TASK STATEMENT → Return all lines where the word "finishes" can be found.

------ PROVIDED ENTRIES ------

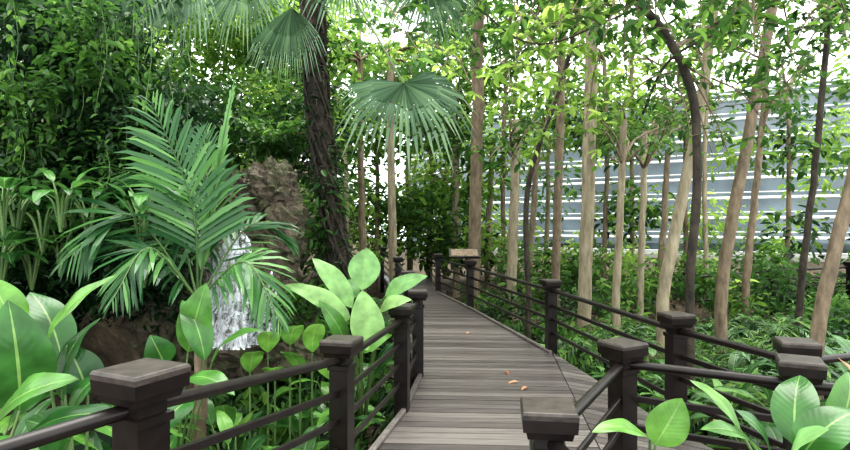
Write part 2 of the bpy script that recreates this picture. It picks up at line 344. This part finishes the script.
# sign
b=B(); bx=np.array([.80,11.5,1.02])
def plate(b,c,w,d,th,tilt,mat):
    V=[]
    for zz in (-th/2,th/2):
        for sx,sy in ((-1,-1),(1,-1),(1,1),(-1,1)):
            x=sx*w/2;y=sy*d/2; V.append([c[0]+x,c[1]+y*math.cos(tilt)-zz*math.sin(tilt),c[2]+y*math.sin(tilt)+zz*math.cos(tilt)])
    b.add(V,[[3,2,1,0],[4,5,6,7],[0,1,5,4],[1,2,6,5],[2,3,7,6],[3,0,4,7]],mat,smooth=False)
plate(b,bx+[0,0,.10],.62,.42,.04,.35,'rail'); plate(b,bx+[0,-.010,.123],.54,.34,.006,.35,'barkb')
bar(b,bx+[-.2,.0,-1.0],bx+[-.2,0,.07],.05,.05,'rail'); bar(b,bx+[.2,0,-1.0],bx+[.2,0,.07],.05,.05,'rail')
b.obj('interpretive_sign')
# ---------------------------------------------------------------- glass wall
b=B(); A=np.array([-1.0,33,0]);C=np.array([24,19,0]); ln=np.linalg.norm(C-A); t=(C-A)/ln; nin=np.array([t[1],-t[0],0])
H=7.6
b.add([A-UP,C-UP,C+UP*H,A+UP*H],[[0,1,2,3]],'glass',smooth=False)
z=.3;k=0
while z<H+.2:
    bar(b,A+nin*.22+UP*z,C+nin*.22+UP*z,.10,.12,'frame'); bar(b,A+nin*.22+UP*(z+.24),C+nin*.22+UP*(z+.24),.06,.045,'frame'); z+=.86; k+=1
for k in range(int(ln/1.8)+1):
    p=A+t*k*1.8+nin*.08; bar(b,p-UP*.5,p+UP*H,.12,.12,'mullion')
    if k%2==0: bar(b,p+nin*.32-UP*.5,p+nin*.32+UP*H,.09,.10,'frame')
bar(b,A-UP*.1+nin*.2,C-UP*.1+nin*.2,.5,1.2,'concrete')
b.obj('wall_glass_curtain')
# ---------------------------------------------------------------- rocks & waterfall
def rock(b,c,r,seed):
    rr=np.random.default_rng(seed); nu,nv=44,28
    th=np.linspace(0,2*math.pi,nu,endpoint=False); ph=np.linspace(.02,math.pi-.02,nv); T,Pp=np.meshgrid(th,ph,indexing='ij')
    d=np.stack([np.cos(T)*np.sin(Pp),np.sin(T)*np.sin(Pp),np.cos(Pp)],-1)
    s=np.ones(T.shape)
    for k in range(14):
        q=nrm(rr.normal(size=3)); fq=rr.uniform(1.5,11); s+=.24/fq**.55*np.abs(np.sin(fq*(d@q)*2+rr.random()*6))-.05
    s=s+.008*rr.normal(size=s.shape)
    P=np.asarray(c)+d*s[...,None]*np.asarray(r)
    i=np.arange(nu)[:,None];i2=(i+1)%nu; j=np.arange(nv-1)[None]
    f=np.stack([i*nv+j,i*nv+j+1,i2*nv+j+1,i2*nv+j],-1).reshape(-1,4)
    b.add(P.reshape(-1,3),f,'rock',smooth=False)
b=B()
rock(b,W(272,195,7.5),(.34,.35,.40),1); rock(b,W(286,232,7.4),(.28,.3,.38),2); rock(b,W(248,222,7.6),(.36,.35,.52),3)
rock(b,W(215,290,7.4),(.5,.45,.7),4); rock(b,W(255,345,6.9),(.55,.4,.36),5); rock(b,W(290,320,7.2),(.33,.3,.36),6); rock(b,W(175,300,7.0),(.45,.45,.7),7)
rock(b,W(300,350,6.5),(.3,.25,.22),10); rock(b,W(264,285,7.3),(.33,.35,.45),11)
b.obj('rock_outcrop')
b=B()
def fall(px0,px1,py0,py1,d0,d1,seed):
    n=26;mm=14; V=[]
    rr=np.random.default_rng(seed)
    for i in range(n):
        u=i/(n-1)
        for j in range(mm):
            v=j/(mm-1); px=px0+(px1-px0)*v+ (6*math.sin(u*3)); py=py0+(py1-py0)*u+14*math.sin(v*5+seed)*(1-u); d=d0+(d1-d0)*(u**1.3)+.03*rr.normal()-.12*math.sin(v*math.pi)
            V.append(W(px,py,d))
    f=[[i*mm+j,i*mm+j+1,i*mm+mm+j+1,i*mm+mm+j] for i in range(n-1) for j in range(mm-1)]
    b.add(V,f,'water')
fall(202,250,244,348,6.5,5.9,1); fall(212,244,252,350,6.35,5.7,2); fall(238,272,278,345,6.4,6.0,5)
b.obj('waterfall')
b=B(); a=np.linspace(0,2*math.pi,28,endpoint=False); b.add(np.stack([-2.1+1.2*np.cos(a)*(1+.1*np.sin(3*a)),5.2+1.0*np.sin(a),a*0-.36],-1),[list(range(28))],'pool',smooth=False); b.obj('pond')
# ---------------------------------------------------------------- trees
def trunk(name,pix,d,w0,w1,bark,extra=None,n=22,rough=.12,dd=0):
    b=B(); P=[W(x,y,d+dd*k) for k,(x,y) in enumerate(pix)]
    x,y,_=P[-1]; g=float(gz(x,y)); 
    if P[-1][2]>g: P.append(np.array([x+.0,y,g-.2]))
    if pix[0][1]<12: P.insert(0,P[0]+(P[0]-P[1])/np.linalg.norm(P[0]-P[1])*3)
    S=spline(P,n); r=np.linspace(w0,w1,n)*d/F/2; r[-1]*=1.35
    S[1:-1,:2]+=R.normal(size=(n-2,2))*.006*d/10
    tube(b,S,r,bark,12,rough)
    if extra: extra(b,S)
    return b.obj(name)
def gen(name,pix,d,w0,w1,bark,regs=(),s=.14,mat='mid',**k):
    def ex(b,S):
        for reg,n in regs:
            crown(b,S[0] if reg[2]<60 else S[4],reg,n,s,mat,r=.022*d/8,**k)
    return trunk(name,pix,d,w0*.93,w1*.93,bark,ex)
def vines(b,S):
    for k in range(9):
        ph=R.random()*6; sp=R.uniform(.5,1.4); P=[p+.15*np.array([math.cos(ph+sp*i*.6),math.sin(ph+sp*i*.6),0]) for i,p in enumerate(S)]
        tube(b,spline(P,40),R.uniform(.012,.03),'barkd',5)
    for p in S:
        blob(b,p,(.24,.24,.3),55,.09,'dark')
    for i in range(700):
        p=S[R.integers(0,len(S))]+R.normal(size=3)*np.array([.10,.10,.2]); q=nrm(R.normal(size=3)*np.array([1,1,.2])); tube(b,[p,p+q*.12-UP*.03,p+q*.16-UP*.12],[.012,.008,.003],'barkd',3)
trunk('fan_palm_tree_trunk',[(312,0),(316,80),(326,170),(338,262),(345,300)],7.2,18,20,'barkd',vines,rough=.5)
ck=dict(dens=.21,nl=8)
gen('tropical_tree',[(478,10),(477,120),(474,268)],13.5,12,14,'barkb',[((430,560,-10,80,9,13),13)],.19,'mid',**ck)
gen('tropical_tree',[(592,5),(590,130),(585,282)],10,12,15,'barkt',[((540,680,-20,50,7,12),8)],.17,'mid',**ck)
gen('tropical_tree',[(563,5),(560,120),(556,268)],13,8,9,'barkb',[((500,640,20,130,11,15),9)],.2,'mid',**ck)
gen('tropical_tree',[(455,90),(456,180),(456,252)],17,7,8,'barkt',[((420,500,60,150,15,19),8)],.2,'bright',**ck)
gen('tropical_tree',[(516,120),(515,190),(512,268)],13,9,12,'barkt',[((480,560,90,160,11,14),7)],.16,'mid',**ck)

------
------ PROVIDED ENTRIES ------

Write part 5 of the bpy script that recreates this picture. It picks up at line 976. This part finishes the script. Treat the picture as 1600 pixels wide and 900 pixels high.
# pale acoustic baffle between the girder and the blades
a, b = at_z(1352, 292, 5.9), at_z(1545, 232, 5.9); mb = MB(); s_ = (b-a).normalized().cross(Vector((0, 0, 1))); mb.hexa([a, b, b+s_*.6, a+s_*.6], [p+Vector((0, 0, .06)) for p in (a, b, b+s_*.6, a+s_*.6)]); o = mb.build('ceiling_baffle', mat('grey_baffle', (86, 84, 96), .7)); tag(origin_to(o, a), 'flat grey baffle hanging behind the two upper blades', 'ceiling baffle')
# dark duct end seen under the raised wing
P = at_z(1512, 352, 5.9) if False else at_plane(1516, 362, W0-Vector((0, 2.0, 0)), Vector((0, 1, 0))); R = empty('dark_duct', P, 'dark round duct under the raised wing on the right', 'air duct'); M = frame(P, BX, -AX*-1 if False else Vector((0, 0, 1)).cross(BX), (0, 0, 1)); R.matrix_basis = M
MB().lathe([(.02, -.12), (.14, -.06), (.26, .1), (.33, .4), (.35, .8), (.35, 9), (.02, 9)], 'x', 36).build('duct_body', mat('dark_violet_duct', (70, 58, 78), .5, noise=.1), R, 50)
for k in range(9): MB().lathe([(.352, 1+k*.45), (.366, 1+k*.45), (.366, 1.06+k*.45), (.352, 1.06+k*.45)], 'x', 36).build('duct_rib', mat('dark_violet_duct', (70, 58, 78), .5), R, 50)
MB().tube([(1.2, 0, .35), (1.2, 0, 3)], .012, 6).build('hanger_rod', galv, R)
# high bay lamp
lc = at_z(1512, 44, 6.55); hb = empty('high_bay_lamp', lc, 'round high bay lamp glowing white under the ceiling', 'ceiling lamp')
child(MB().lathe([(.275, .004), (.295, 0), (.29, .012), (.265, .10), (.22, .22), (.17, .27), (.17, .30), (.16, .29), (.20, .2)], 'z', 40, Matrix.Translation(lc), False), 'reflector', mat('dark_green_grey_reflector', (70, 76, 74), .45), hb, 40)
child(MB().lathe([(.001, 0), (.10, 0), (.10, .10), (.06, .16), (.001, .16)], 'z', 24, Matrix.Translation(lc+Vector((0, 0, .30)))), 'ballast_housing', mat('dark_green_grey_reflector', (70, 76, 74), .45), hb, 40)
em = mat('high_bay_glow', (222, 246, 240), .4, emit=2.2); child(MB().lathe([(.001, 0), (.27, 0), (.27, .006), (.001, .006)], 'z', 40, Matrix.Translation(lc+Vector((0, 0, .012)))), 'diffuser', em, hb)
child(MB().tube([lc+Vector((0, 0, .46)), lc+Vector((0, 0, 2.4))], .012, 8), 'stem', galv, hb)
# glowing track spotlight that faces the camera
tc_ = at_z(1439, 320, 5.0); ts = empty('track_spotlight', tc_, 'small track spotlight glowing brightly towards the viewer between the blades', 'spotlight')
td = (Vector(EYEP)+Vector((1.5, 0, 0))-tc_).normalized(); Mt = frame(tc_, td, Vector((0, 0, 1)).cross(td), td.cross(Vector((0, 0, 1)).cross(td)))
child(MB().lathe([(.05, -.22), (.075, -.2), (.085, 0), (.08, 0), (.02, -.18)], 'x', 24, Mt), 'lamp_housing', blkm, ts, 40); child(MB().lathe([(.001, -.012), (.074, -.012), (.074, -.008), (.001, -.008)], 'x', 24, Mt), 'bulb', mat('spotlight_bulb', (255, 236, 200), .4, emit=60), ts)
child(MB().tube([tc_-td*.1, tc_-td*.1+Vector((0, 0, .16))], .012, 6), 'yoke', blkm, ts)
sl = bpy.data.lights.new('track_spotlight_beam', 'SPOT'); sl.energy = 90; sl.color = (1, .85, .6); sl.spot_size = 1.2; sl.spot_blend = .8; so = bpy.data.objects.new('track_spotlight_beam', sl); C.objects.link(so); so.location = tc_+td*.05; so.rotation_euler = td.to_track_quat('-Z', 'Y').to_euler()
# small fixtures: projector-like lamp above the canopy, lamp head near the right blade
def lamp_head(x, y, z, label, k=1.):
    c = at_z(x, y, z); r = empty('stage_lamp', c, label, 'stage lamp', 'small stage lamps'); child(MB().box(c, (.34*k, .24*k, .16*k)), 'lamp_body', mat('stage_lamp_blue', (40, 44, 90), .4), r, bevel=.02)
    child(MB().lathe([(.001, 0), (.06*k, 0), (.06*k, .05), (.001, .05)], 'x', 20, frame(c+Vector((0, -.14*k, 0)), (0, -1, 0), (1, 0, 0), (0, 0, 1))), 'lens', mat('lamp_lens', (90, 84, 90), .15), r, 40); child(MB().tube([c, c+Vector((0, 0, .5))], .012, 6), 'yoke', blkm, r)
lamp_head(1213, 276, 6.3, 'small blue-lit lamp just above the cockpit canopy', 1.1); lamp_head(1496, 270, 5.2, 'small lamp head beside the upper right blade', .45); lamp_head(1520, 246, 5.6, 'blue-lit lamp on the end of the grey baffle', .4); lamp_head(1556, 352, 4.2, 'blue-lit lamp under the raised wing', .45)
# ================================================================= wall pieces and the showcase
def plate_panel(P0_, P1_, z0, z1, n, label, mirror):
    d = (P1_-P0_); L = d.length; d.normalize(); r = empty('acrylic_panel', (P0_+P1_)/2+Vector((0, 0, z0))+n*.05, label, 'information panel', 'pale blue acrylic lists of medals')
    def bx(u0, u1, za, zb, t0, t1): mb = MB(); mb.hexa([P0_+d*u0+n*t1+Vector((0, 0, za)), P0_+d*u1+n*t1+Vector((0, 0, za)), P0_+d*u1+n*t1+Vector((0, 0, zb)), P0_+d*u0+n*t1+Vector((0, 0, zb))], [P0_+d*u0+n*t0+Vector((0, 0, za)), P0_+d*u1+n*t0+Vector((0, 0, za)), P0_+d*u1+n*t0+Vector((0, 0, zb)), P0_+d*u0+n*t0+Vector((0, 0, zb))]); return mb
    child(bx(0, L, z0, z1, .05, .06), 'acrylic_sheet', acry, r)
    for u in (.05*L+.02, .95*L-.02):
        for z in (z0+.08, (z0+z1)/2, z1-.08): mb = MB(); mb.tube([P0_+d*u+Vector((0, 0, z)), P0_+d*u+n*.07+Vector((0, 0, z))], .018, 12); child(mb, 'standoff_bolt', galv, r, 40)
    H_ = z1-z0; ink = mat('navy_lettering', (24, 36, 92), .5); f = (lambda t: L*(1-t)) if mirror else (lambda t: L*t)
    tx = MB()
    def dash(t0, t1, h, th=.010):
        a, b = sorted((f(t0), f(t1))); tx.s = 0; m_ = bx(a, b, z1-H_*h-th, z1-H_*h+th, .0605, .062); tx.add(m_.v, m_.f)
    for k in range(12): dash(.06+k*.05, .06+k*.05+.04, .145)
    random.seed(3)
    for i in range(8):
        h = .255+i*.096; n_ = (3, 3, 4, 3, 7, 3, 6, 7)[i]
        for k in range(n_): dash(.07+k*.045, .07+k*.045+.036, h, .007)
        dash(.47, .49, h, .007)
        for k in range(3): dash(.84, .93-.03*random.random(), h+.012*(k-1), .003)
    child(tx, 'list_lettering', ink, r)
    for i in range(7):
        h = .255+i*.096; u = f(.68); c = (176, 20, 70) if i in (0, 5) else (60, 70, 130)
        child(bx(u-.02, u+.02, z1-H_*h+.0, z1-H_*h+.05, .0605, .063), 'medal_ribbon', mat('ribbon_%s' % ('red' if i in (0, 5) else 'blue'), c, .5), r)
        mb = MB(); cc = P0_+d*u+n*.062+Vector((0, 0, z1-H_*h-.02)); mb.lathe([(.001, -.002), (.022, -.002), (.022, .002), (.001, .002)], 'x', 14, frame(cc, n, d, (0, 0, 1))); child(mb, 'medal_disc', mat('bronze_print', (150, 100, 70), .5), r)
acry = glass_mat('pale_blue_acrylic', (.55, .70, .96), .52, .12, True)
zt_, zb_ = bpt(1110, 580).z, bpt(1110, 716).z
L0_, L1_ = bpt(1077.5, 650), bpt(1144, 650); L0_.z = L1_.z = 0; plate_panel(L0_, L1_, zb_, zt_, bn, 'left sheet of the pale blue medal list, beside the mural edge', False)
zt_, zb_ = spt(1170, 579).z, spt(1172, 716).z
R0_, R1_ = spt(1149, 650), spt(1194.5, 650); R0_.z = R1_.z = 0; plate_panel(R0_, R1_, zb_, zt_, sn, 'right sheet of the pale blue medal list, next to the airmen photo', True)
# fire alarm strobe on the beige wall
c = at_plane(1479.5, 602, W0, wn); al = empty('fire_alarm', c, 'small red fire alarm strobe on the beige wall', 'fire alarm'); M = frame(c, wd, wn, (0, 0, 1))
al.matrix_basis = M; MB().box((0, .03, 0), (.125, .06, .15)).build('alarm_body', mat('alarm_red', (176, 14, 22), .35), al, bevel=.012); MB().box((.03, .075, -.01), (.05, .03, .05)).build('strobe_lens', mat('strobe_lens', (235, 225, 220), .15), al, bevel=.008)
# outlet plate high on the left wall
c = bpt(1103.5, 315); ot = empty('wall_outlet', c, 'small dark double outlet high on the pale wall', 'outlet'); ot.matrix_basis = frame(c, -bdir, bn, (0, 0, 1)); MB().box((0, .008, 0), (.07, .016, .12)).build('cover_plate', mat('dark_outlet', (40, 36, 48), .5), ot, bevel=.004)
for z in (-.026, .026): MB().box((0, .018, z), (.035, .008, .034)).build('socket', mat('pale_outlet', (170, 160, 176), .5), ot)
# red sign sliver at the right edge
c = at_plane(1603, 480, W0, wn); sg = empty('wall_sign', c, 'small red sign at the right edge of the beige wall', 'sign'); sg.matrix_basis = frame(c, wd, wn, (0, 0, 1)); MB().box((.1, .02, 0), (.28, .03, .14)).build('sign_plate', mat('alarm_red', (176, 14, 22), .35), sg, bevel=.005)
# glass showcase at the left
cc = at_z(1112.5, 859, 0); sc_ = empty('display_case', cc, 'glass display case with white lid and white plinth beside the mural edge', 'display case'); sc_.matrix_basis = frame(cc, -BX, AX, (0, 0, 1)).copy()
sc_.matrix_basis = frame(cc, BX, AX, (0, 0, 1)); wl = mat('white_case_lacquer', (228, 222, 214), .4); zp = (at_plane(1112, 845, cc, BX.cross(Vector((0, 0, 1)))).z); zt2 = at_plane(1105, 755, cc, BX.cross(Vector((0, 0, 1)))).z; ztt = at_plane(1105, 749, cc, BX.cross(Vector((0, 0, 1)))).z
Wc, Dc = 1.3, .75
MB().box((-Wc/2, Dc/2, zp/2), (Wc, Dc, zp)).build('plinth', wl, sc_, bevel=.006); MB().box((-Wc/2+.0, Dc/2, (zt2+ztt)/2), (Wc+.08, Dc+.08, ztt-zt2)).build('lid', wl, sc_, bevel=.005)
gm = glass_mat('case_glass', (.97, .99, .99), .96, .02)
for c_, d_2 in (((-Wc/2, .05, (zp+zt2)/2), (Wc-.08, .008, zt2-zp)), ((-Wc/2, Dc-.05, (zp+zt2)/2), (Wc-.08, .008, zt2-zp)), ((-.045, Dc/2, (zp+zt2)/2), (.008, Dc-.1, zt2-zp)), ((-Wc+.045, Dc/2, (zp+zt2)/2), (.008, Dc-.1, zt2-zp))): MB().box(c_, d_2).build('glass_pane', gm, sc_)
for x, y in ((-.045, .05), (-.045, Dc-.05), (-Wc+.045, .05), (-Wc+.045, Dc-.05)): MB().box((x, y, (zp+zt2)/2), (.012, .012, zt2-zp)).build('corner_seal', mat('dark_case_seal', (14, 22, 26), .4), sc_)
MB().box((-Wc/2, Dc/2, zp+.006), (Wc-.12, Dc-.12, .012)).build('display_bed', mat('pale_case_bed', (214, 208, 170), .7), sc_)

------

WRITTEN ANSWER →
Write part 2 of the bpy script that recreates this picture. It picks up at line 344. This part finishes the script.
Write part 5 of the bpy script that recreates this picture. It picks up at line 976. This part finishes the script. Treat the picture as 1600 pixels wide and 900 pixels high.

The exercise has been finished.